La seule vraie leçon du premier tour des municipales, c'est l'humilité : celle de la classe politique qui n'a sans doute pas fini sa descente aux enfers et dont les moyens de séduction sont chaque jour moins efficaces : il faudra désormais dire pourquoi on est candidat et enfouir la publicité sous le sacerdoce public ; celle de la presse, trop près du monde politique, trop éloignée de l'électorat, qui va devoir faire preuve de prudence accrue.

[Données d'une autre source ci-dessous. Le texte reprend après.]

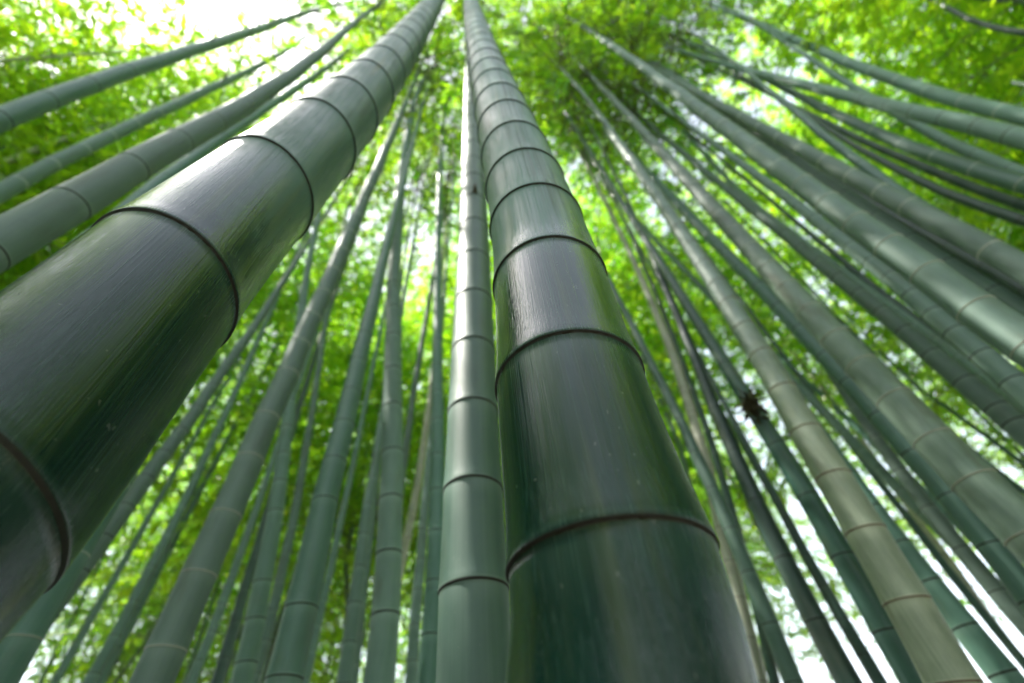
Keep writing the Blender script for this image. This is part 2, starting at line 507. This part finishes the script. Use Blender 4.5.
culm('R11', 'dark', 'dark', 0.06, 'lower of two near black green canes at the right',
     [(1024, 222, 14), (967, 200, 12), (917, 180, 9), (871, 155, 8), (827, 128, 6)])
culm('R12', 'green', 'dark', 0.07, 'teal cane crossing steeply behind the broad olive green culm',
     [(940, 218, 17), (897, 190, 14), (851, 157, 12), (817, 130, 9), (784, 100, 7), (751, 77, 5)])
culm('R14', 'bloom', 'dark', 0.09, 'grey culm just below the thick white topped culm at the right edge',
     [(1024, 392, 28), (984, 358, 26), (917, 298, 21), (871, 261, 18), (821, 225, 12), (767, 187, 9), (717, 143, 7)],
     [(1008, 378), (977, 351), (951, 327), (930, 308), (908, 290)])
culm('R16', 'dark', 'dark', 0.06, 'thin dark culm lying along a ringed grey culm at the right edge',
     [(1024, 408, 13), (967, 361, 12), (917, 323, 10), (871, 283, 8), (830, 250, 6)])
culm('R15', 'bloom', 'dark', 0.09, 'ringed grey green culm with the thin dark culm along its upper side',
     [(1024, 430, 25), (991, 405, 24), (951, 372, 22), (901, 331, 20), (861, 295, 17), (817, 258, 14), (774, 226, 12), (714, 180, 8)],
     [(1010, 420), (991, 405), (959, 378), (928, 350), (899, 328), (876, 309), (855, 290)])
culm('R17', 'lit_low_soft', 'pale', 0.115, 'thick pale ringed culm crossing over a thinner dark one at the lower right',
     [(1024, 523, 50), (937, 455, 45), (924, 428, 42), (891, 395, 37), (857, 361, 32), (807, 305, 26), (767, 265, 21), (731, 228, 17), (682, 178, 12), (640, 127, 9), (602, 88, 6)],
     [(1011, 535), (968, 475), (931, 431), (891, 391), (861, 356), (836, 328), (811, 301)])
culm('R18', 'green', 'dark', 0.090, 'dark ringed culm with one bright sunlit patch, passing under the thick pale ringed culm',
     [(1024, 590, 27), (945, 490, 23), (911, 450, 21), (871, 408, 20), (824, 355, 18), (757, 288, 16), (720, 248, 14), (690, 215, 12)],
     [(846, 377), (820, 353), (797, 325), (775, 304)])
culm('R19', 'lit_low', 'red', 0.115, 'cream coloured sunlit culm with thin reddish rings at the lower right',
     [(944, 668, 52), (911, 615, 47), (884, 562, 43), (851, 505, 38), (821, 455, 33), (781, 388, 27), (757, 351, 24), (737, 321, 21), (711, 278, 19), (684, 238, 16), (662, 193, 13), (619, 147, 9)],
     [(959, 679), (904, 597), (864, 525), (832, 470), (801, 425), (776, 385), (756, 350), (739, 323), (726, 298), (716, 278)])
culm('R20', 'dark', 'dark', 0.095, 'dark green culm in shadow right beside the cream coloured culm',
     [(917, 683, 35), (877, 612, 31), (851, 568, 28), (817, 512, 22), (781, 455, 16), (745, 395, 11)])
culm('R21', 'dark', 'dark', 0.095, 'broad dark culm with a small sunlit notch, below the dangling dead leaf bundle',
     [(847, 683, 32), (814, 615, 28), (787, 565, 22), (767, 522, 17), (744, 472, 13), (727, 455, 10), (697, 351, 7), (662, 278, 6), (642, 238, 5)])
culm('R22', 'green', 'dark', 0.085, 'grey green culm nearest to the right side of the sharpest thick culm',
     [(794, 683, 22), (784, 662, 21), (761, 612, 18), (744, 555, 15), (724, 505, 12), (700, 455, 10), (665, 400, 8), (626, 325, 7), (590, 235, 5)])
culm('R23', 'dark', 'dark', 0.055, 'very dark thin cane against the grey green culm near the sharpest culm',
     [(774, 683, 11), (757, 602, 10), (734, 522, 9), (721, 475, 8), (705, 425, 7)])
culm('R24', 'dark', 'dark', 0.06, 'thin dark cane between the broad dark culm and the shadowed one',
     [(871, 668, 15), (834, 605, 13), (807, 555, 11), (774, 498, 8), (752, 455, 6)])
culm('R35', 'pale', 'dark', 0.06, 'pale whitish cane against the dark leaves just right of the sharpest thick culm',
     [(712, 490, 11), (697, 430, 11), (682, 375, 10), (659, 328, 9), (645, 290, 7), (630, 250, 5)])
culm('R25', 'green', 'dark', 0.095, 'teal shaded culm behind the right side of the cream coloured culm',
     [(1004, 675, 32), (961, 625, 28), (924, 578, 25), (884, 522, 22), (841, 465, 18), (806, 416, 15)],
     [(1000, 672), (961, 625), (924, 580)])
culm('R26', 'dark', 'dark', 0.045, 'single thin black looking cane against white sky at the lower right',
     [(1024, 662, 10), (977, 608, 9), (937, 555, 8), (897, 505, 8), (861, 455, 7), (827, 415, 5)])
culm('R27', 'bloom', 'dark', 0.08, 'grey culm with mottled light between the thin black cane and the thick ringed culm',
     [(1024, 626, 22), (1010, 602, 20), (967, 558, 18), (927, 505, 16), (887, 455, 12), (847, 395, 9)])
culm('R29', 'dark', 'dark', 0.045, 'wavy thin dark cane against white sky under the ringed grey green culm',
     [(1024, 492, 7), (977, 455, 7), (931, 415, 6), (905, 388, 5)])
culm('R36', 'bloom', 'dark', 0.045, 'thin pale cane seen between the sharpest culm and the cream culm, high up',
     [(682, 268, 5), (655, 238, 5), (629, 213, 5), (609, 187, 4)])
culm('R37', 'bloom', 'dark', 0.05, 'thin patchy cane below the white topped culm among the leaves',
     [(771, 217, 6), (744, 196, 6), (718, 168, 5), (700, 150, 5)])


def col_segments(w):
    return 96 if w > 150 else 48 if w > 55 else 28 if w > 24 else 16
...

L'abstentionnisme augmente peut-être, mais, à chaque consultation, c'est désormais l'électorat qui triomphe : sa liberté devient invulnérable aux médias, aux effets de manche, au charme politicien. Les électeurs font ce qu'ils veulent, quand ils le veulent. Ils votent ou ne votent pas. Et quand ils votent, ils n'acceptent aucune exclusive, aucune pression morale, aucune démonstration de légitimité (du genre : je suis une femme politique, donc je mérite quelques égards, ou bien Paris est gaulliste, donc les gaullistes sont inamovibles, ou bien je suis ministre, donc le meilleur candidat). L'électeur ne bénéficie pas seulement de la liberté liée au système, il est libre de toute influence. Et le fait savoir.